Mizoguchi Kenji
Cinéaste japonais (Tokyo 1898-Kyoto 1956).
Universellement admiré, Mizoguchi Kenji réalisa près d'une centaine de films. Avec un grand sens esthétique de l'image et du décor, il expérimenta la technique du plan-séquence, qui contribua à sa renommée, et fut le principal artisan du renouveau du cinéma japonais.
Le nouveau maître du cinéma nippon
Fils de charpentier, Mizoguchi Kenji connaît une enfance difficile (sa sœur est vendue très jeune comme geisha, événement qui aura une énorme influence sur son œuvre). Après avoir pratiqué divers petits métiers, il quitte la maison paternelle à la suite du décès de sa mère (1915), puis trouve un emploi de dessinateur publicitaire à Kobe, où il s'installe en 1917. Rentré à Tokyo en 1920, il tente de devenir acteur, mais est bientôt contraint d'être assistant réalisateur. Trois ans plus tard, il débute dans la réalisation avec le Port aux brumes (d'après Eugene O'Neill) et 813. Une aventure d'Arsène Lupin (d'après Maurice Leblanc). Après le tremblement de terre du Kanto, en 1923, il s'installe à Kyoto, où il continue de tourner des adaptations littéraires, telle la Symphonie de la capitale, qui est mutilée par la censure gouvernementale, car s'y expriment des opinions progressistes.
Toutes les tendances de Mizoguchi – le réalisme social, l'onirisme, l'élaboration formelle, l'attention portée aux femmes – s'accentuent au début des années 1930. Le Fil blanc de la cascade (1933), Osen aux cigognes (1934) et Oyuki la Vierge (1935, adaptation de Boule de Suif de Maupassant) témoignent de la maturité de l'auteur et de la permanence de ses thèmes. Coup sur coup, en 1936, ce dernier tourne deux de ses films les plus importants : l'Élégie de Naniwa/l'Élégie d'Osaka et les Sœurs de Gion. Le sort cruel réservé aux prostituées par la société japonaise y est remarquablement analysé et filmé. Ces deux œuvres, plébiscitées par la critique et le public, sont pourtant condamnées par le régime militaire, et Mizoguchi se voit bientôt contraint de se « réfugier » dans le Japon du passé, tout en portant à la perfection son style et sa technique du plan-séquence (les Contes des chrysanthèmes tardifs, 1939). Mais c'est dans une superproduction historique, les 47 Ronin (1941-1942), que cette technique va triompher.
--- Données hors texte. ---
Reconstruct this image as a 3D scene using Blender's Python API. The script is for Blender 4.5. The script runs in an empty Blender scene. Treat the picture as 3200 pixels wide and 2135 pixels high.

Un observateur du Japon contemporain
Au lendemain de la Seconde Guerre mondiale, Mizoguchi réalise quelques-uns de ses films les plus « engagés », socialement et politiquement. Sous sa direction, Tanaka Kinuyo (1909-1977) – qu'il a fait tourner en 1940 dans la Femme d'Osaka et qui deviendra son actrice fétiche – incarne la « nouvelle femme japonaise », volontaire et idéaliste, dans un pays démocratisé à l'américaine (la Victoire des femmes, 1946 ; l'Amour de l'actrice Sumako, 1947 ; Femmes de la nuit, 1948 ; Flamme de mon amour, 1949). Le cinéaste trouve ensuite un nouvel équilibre entre son art et ses préoccupations sociales, avec le Destin de Mme Yuki (1950), qui contient l'admirable séquence finale du suicide de l'héroïne.
Après deux adaptations notables de Tanizaki Junichiro, dans Mademoiselle Oyu (1951), et de Shohei Ooka (1909-1988), dans la Dame de Musashino (id.), Mizoguchi donne à Tanaka Kinuyo ce qui demeure sans doute son rôle le plus beau : celui d'Oharu dans la Vie d'Oharu femme galante (1952). Ce film est suivi des œuvres les plus connues du cinéaste : les Contes de la lune vague après la pluie (1953), l'Intendant Sansho (1954), les Amants crucifiés (id.) – ainsi que le Héros sacrilège (1955) et l'Impératrice Yang-Kwei-Fei (id.), ses deux seules réalisations en couleurs.
Dans tous ces films, sous les apparences chatoyantes de la reconstitution historique, l'auteur dénonce les prolongements du système féodal dans le Japon contemporain. Il procède d'ailleurs à la même critique, mais de manière encore plus directe, dans les Musiciens de Gion (1953), Une femme dont on parle (1954) et la Rue de la honte (1956), vision amère et pessimiste des ravages de la prostitution au moment où son abolition est discutée par le gouvernement. Miné par la leucémie, Mizoguchi meurt alors qu'il prépare Histoire d'Osaka, qui sera tournée en 1957 par son élève Kozaburo Yoshimura (1911-2000).